# START OF Information provided
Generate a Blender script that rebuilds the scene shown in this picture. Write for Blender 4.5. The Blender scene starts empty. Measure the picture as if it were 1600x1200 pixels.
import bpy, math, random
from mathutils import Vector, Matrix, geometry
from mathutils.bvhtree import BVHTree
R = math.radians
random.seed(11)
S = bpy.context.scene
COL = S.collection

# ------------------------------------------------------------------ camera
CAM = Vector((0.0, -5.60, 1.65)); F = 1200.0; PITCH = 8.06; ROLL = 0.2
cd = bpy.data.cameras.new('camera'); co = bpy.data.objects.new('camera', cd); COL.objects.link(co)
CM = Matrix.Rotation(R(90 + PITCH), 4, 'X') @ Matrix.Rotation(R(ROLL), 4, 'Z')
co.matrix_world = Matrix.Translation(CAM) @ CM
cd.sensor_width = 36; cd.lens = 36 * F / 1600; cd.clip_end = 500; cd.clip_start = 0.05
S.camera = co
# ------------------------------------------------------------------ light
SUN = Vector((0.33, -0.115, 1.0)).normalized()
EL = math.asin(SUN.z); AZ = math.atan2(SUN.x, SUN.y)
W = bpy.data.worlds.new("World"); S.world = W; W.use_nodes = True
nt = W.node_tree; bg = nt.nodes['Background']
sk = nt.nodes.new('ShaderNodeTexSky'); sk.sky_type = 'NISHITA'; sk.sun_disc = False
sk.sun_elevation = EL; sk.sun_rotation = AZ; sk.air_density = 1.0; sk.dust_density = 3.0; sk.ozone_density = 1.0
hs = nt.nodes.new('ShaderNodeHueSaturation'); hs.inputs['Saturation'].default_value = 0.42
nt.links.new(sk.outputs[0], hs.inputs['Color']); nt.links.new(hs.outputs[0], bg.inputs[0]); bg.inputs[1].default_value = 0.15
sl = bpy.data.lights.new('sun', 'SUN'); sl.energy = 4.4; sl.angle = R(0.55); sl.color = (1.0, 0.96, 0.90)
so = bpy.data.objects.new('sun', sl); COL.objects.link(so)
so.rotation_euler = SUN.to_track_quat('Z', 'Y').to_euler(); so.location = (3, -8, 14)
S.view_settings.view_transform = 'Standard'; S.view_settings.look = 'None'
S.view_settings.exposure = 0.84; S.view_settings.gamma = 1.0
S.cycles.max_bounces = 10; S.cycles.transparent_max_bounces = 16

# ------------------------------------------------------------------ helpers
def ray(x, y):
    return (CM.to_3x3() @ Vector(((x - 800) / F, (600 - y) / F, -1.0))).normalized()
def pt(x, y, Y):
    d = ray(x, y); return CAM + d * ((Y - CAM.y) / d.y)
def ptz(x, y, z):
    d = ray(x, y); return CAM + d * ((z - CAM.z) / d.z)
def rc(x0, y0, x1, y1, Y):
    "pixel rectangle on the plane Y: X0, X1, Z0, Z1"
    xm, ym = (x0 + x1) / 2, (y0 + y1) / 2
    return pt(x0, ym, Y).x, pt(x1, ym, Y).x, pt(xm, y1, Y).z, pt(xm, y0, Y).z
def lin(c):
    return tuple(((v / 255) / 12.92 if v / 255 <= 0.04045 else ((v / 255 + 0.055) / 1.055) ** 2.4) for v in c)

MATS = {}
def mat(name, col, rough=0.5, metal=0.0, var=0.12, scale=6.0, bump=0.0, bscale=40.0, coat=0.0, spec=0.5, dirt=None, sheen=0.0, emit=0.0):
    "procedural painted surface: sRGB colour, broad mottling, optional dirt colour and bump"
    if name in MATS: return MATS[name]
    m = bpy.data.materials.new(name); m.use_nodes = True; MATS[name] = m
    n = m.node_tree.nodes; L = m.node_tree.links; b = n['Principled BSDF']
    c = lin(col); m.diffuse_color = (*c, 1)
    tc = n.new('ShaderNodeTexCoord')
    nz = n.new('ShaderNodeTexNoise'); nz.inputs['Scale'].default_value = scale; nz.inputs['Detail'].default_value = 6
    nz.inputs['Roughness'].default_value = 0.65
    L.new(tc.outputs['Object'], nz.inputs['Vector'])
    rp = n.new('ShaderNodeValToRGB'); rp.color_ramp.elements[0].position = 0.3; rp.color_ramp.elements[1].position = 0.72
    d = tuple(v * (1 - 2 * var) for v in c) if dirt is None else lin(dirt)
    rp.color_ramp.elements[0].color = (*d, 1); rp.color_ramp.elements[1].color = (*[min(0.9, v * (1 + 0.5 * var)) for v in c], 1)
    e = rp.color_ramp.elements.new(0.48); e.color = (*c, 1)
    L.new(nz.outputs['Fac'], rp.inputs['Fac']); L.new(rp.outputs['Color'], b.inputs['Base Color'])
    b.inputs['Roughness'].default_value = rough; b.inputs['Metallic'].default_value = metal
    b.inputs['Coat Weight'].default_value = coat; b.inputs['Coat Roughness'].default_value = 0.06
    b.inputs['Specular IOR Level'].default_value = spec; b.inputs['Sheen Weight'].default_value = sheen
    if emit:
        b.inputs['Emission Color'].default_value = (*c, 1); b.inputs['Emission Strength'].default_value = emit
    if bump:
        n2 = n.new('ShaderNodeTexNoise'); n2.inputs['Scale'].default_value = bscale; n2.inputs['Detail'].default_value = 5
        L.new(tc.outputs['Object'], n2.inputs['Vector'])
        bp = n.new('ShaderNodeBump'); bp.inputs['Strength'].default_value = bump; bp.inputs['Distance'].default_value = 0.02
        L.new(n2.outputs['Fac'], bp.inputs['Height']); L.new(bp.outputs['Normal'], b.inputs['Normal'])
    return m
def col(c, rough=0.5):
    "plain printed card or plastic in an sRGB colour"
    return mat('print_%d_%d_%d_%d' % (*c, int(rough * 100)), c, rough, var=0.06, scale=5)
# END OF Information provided
■ **Problem requirements**
Return nothing but the lines from the start of the listing above through the line containing "COL = S.collection", exactly as given.

■ **Correct answer**
Generate a Blender script that rebuilds the scene shown in this picture. Write for Blender 4.5. The Blender scene starts empty. Measure the picture as if it were 1600x1200 pixels.
import bpy, math, random
from mathutils import Vector, Matrix, geometry
from mathutils.bvhtree import BVHTree
R = math.radians
random.seed(11)
S = bpy.context.scene
COL = S.collection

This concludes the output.